### Written task:
Write the listing out again, all of it, word for word.

## begin Information shown

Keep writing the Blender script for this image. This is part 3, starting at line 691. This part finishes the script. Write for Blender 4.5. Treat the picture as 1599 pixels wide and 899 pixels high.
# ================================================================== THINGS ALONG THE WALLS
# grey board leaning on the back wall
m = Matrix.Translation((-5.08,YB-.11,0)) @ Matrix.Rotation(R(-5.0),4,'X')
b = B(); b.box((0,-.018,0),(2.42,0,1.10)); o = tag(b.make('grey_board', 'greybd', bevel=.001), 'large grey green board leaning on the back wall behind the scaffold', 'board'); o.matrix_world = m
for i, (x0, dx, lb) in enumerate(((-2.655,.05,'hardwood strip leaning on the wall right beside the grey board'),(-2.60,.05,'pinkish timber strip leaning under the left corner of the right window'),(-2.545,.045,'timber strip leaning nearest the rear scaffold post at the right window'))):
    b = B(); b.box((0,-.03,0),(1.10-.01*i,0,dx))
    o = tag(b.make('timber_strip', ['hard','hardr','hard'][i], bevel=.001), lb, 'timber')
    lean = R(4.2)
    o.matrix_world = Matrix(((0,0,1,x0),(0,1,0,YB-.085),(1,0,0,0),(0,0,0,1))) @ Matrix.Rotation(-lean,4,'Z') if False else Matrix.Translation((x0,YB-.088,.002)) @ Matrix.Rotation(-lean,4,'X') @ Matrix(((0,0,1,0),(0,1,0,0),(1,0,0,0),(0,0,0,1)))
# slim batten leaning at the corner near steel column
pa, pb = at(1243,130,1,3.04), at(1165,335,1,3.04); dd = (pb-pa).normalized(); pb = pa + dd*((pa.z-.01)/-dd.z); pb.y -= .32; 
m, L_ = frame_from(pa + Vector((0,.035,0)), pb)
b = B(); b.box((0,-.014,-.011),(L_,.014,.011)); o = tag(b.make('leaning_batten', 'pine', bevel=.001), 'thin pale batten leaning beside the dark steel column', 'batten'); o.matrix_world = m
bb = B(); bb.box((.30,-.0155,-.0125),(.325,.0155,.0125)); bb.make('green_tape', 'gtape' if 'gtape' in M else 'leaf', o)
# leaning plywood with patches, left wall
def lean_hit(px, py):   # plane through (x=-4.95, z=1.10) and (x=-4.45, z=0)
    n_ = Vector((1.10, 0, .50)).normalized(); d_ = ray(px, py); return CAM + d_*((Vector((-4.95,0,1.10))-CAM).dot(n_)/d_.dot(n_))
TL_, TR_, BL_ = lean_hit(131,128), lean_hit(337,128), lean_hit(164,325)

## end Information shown

### Answer in full:
Keep writing the Blender script for this image. This is part 3, starting at line 691. This part finishes the script. Write for Blender 4.5. Treat the picture as 1599 pixels wide and 899 pixels high.
# ================================================================== THINGS ALONG THE WALLS
# grey board leaning on the back wall
m = Matrix.Translation((-5.08,YB-.11,0)) @ Matrix.Rotation(R(-5.0),4,'X')
b = B(); b.box((0,-.018,0),(2.42,0,1.10)); o = tag(b.make('grey_board', 'greybd', bevel=.001), 'large grey green board leaning on the back wall behind the scaffold', 'board'); o.matrix_world = m
for i, (x0, dx, lb) in enumerate(((-2.655,.05,'hardwood strip leaning on the wall right beside the grey board'),(-2.60,.05,'pinkish timber strip leaning under the left corner of the right window'),(-2.545,.045,'timber strip leaning nearest the rear scaffold post at the right window'))):
    b = B(); b.box((0,-.03,0),(1.10-.01*i,0,dx))
    o = tag(b.make('timber_strip', ['hard','hardr','hard'][i], bevel=.001), lb, 'timber')
    lean = R(4.2)
    o.matrix_world = Matrix(((0,0,1,x0),(0,1,0,YB-.085),(1,0,0,0),(0,0,0,1))) @ Matrix.Rotation(-lean,4,'Z') if False else Matrix.Translation((x0,YB-.088,.002)) @ Matrix.Rotation(-lean,4,'X') @ Matrix(((0,0,1,0),(0,1,0,0),(1,0,0,0),(0,0,0,1)))
# slim batten leaning at the corner near steel column
pa, pb = at(1243,130,1,3.04), at(1165,335,1,3.04); dd = (pb-pa).normalized(); pb = pa + dd*((pa.z-.01)/-dd.z); pb.y -= .32; 
m, L_ = frame_from(pa + Vector((0,.035,0)), pb)
b = B(); b.box((0,-.014,-.011),(L_,.014,.011)); o = tag(b.make('leaning_batten', 'pine', bevel=.001), 'thin pale batten leaning beside the dark steel column', 'batten'); o.matrix_world = m
bb = B(); bb.box((.30,-.0155,-.0125),(.325,.0155,.0125)); bb.make('green_tape', 'gtape' if 'gtape' in M else 'leaf', o)
# leaning plywood with patches, left wall
def lean_hit(px, py):   # plane through (x=-4.95, z=1.10) and (x=-4.45, z=0)
    n_ = Vector((1.10, 0, .50)).normalized(); d_ = ray(px, py); return CAM + d_*((Vector((-4.95,0,1.10))-CAM).dot(n_)/d_.dot(n_))
TL_, TR_, BL_ = lean_hit(131,128), lean_hit(337,128), lean_hit(164,325)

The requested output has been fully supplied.